[Start Given information]

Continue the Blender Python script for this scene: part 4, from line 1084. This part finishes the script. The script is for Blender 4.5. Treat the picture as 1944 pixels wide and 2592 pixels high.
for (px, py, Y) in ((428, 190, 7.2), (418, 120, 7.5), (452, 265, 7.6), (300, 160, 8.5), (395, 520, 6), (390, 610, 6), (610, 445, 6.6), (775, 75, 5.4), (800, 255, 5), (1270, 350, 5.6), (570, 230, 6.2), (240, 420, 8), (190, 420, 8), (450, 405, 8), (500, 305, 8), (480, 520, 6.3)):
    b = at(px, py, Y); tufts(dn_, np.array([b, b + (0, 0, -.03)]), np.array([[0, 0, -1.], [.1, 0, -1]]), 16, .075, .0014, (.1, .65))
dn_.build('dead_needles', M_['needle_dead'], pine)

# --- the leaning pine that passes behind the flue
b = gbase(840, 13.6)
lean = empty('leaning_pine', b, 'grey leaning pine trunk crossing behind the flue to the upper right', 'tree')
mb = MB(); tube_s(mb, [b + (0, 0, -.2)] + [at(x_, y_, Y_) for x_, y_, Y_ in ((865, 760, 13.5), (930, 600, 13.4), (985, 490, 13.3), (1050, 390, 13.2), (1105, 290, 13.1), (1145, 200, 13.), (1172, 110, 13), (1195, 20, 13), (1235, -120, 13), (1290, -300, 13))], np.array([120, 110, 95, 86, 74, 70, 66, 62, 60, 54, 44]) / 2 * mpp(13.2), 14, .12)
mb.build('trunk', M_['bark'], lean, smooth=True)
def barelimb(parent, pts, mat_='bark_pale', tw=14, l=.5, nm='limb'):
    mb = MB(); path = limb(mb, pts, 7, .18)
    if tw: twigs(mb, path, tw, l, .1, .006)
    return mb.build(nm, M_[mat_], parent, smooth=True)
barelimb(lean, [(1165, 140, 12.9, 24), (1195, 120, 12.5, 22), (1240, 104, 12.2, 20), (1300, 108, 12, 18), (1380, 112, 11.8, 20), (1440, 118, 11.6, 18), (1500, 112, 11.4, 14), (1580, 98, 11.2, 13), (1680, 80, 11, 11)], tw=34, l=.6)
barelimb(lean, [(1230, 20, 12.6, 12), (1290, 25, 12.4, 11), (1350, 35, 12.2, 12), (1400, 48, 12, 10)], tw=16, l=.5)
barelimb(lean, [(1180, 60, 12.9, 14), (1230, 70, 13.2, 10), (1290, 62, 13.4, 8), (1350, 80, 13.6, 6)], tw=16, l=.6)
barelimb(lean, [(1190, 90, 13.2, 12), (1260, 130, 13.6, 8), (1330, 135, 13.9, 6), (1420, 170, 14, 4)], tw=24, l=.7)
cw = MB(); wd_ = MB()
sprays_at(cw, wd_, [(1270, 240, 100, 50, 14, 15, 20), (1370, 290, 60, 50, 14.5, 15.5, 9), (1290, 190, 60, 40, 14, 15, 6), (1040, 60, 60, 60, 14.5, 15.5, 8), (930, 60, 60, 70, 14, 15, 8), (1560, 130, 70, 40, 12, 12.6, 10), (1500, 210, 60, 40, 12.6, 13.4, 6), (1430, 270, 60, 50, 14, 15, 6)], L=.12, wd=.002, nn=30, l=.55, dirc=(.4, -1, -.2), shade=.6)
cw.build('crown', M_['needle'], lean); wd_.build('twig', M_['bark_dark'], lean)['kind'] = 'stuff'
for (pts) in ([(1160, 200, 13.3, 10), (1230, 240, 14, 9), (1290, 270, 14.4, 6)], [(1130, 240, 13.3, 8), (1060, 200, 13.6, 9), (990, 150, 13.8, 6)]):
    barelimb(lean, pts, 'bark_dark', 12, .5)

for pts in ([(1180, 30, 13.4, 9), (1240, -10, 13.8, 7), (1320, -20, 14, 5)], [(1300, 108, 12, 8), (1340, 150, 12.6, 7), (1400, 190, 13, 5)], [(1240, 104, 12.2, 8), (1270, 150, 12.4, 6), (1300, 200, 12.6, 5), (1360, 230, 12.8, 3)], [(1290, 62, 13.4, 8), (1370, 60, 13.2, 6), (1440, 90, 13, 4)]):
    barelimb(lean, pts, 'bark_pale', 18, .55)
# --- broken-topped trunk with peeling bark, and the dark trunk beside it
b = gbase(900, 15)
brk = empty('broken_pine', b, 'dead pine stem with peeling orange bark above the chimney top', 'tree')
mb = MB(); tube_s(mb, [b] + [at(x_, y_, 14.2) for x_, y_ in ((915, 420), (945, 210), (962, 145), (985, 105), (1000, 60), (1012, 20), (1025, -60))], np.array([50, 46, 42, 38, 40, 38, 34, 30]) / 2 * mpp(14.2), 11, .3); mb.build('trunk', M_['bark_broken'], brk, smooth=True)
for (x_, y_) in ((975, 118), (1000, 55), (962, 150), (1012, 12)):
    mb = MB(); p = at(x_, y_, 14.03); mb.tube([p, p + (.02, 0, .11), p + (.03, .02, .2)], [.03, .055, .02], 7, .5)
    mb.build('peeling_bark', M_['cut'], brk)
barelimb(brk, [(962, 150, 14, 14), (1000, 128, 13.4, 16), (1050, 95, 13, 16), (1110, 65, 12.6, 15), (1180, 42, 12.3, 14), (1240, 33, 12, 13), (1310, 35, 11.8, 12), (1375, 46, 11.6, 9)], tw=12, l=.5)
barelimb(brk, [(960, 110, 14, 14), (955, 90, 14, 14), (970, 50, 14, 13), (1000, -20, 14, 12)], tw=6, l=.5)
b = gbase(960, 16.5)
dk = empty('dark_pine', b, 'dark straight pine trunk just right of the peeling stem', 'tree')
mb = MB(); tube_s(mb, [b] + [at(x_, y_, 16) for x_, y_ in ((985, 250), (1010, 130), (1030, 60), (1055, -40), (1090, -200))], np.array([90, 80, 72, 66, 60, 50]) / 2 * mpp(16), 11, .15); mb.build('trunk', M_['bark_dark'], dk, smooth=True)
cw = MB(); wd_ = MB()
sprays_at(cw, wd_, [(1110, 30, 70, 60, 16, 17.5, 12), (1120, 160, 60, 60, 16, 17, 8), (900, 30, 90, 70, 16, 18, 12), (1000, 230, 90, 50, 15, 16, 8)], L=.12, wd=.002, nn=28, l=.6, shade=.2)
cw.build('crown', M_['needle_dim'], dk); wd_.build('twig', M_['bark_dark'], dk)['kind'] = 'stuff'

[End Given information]

▶ **Written request**
Reproduce the whole listing word for word.

▶ **Correct result**
Continue the Blender Python script for this scene: part 4, from line 1084. This part finishes the script. The script is for Blender 4.5. Treat the picture as 1944 pixels wide and 2592 pixels high.
for (px, py, Y) in ((428, 190, 7.2), (418, 120, 7.5), (452, 265, 7.6), (300, 160, 8.5), (395, 520, 6), (390, 610, 6), (610, 445, 6.6), (775, 75, 5.4), (800, 255, 5), (1270, 350, 5.6), (570, 230, 6.2), (240, 420, 8), (190, 420, 8), (450, 405, 8), (500, 305, 8), (480, 520, 6.3)):
    b = at(px, py, Y); tufts(dn_, np.array([b, b + (0, 0, -.03)]), np.array([[0, 0, -1.], [.1, 0, -1]]), 16, .075, .0014, (.1, .65))
dn_.build('dead_needles', M_['needle_dead'], pine)

# --- the leaning pine that passes behind the flue
b = gbase(840, 13.6)
lean = empty('leaning_pine', b, 'grey leaning pine trunk crossing behind the flue to the upper right', 'tree')
mb = MB(); tube_s(mb, [b + (0, 0, -.2)] + [at(x_, y_, Y_) for x_, y_, Y_ in ((865, 760, 13.5), (930, 600, 13.4), (985, 490, 13.3), (1050, 390, 13.2), (1105, 290, 13.1), (1145, 200, 13.), (1172, 110, 13), (1195, 20, 13), (1235, -120, 13), (1290, -300, 13))], np.array([120, 110, 95, 86, 74, 70, 66, 62, 60, 54, 44]) / 2 * mpp(13.2), 14, .12)
mb.build('trunk', M_['bark'], lean, smooth=True)
def barelimb(parent, pts, mat_='bark_pale', tw=14, l=.5, nm='limb'):
    mb = MB(); path = limb(mb, pts, 7, .18)
    if tw: twigs(mb, path, tw, l, .1, .006)
    return mb.build(nm, M_[mat_], parent, smooth=True)
barelimb(lean, [(1165, 140, 12.9, 24), (1195, 120, 12.5, 22), (1240, 104, 12.2, 20), (1300, 108, 12, 18), (1380, 112, 11.8, 20), (1440, 118, 11.6, 18), (1500, 112, 11.4, 14), (1580, 98, 11.2, 13), (1680, 80, 11, 11)], tw=34, l=.6)
barelimb(lean, [(1230, 20, 12.6, 12), (1290, 25, 12.4, 11), (1350, 35, 12.2, 12), (1400, 48, 12, 10)], tw=16, l=.5)
barelimb(lean, [(1180, 60, 12.9, 14), (1230, 70, 13.2, 10), (1290, 62, 13.4, 8), (1350, 80, 13.6, 6)], tw=16, l=.6)
barelimb(lean, [(1190, 90, 13.2, 12), (1260, 130, 13.6, 8), (1330, 135, 13.9, 6), (1420, 170, 14, 4)], tw=24, l=.7)
cw = MB(); wd_ = MB()
sprays_at(cw, wd_, [(1270, 240, 100, 50, 14, 15, 20), (1370, 290, 60, 50, 14.5, 15.5, 9), (1290, 190, 60, 40, 14, 15, 6), (1040, 60, 60, 60, 14.5, 15.5, 8), (930, 60, 60, 70, 14, 15, 8), (1560, 130, 70, 40, 12, 12.6, 10), (1500, 210, 60, 40, 12.6, 13.4, 6), (1430, 270, 60, 50, 14, 15, 6)], L=.12, wd=.002, nn=30, l=.55, dirc=(.4, -1, -.2), shade=.6)
cw.build('crown', M_['needle'], lean); wd_.build('twig', M_['bark_dark'], lean)['kind'] = 'stuff'
for (pts) in ([(1160, 200, 13.3, 10), (1230, 240, 14, 9), (1290, 270, 14.4, 6)], [(1130, 240, 13.3, 8), (1060, 200, 13.6, 9), (990, 150, 13.8, 6)]):
    barelimb(lean, pts, 'bark_dark', 12, .5)

for pts in ([(1180, 30, 13.4, 9), (1240, -10, 13.8, 7), (1320, -20, 14, 5)], [(1300, 108, 12, 8), (1340, 150, 12.6, 7), (1400, 190, 13, 5)], [(1240, 104, 12.2, 8), (1270, 150, 12.4, 6), (1300, 200, 12.6, 5), (1360, 230, 12.8, 3)], [(1290, 62, 13.4, 8), (1370, 60, 13.2, 6), (1440, 90, 13, 4)]):
    barelimb(lean, pts, 'bark_pale', 18, .55)
# --- broken-topped trunk with peeling bark, and the dark trunk beside it
b = gbase(900, 15)
brk = empty('broken_pine', b, 'dead pine stem with peeling orange bark above the chimney top', 'tree')
mb = MB(); tube_s(mb, [b] + [at(x_, y_, 14.2) for x_, y_ in ((915, 420), (945, 210), (962, 145), (985, 105), (1000, 60), (1012, 20), (1025, -60))], np.array([50, 46, 42, 38, 40, 38, 34, 30]) / 2 * mpp(14.2), 11, .3); mb.build('trunk', M_['bark_broken'], brk, smooth=True)
for (x_, y_) in ((975, 118), (1000, 55), (962, 150), (1012, 12)):
    mb = MB(); p = at(x_, y_, 14.03); mb.tube([p, p + (.02, 0, .11), p + (.03, .02, .2)], [.03, .055, .02], 7, .5)
    mb.build('peeling_bark', M_['cut'], brk)
barelimb(brk, [(962, 150, 14, 14), (1000, 128, 13.4, 16), (1050, 95, 13, 16), (1110, 65, 12.6, 15), (1180, 42, 12.3, 14), (1240, 33, 12, 13), (1310, 35, 11.8, 12), (1375, 46, 11.6, 9)], tw=12, l=.5)
barelimb(brk, [(960, 110, 14, 14), (955, 90, 14, 14), (970, 50, 14, 13), (1000, -20, 14, 12)], tw=6, l=.5)
b = gbase(960, 16.5)
dk = empty('dark_pine', b, 'dark straight pine trunk just right of the peeling stem', 'tree')
mb = MB(); tube_s(mb, [b] + [at(x_, y_, 16) for x_, y_ in ((985, 250), (1010, 130), (1030, 60), (1055, -40), (1090, -200))], np.array([90, 80, 72, 66, 60, 50]) / 2 * mpp(16), 11, .15); mb.build('trunk', M_['bark_dark'], dk, smooth=True)
cw = MB(); wd_ = MB()
sprays_at(cw, wd_, [(1110, 30, 70, 60, 16, 17.5, 12), (1120, 160, 60, 60, 16, 17, 8), (900, 30, 90, 70, 16, 18, 12), (1000, 230, 90, 50, 15, 16, 8)], L=.12, wd=.002, nn=28, l=.6, shade=.2)
cw.build('crown', M_['needle_dim'], dk); wd_.build('twig', M_['bark_dark'], dk)['kind'] = 'stuff'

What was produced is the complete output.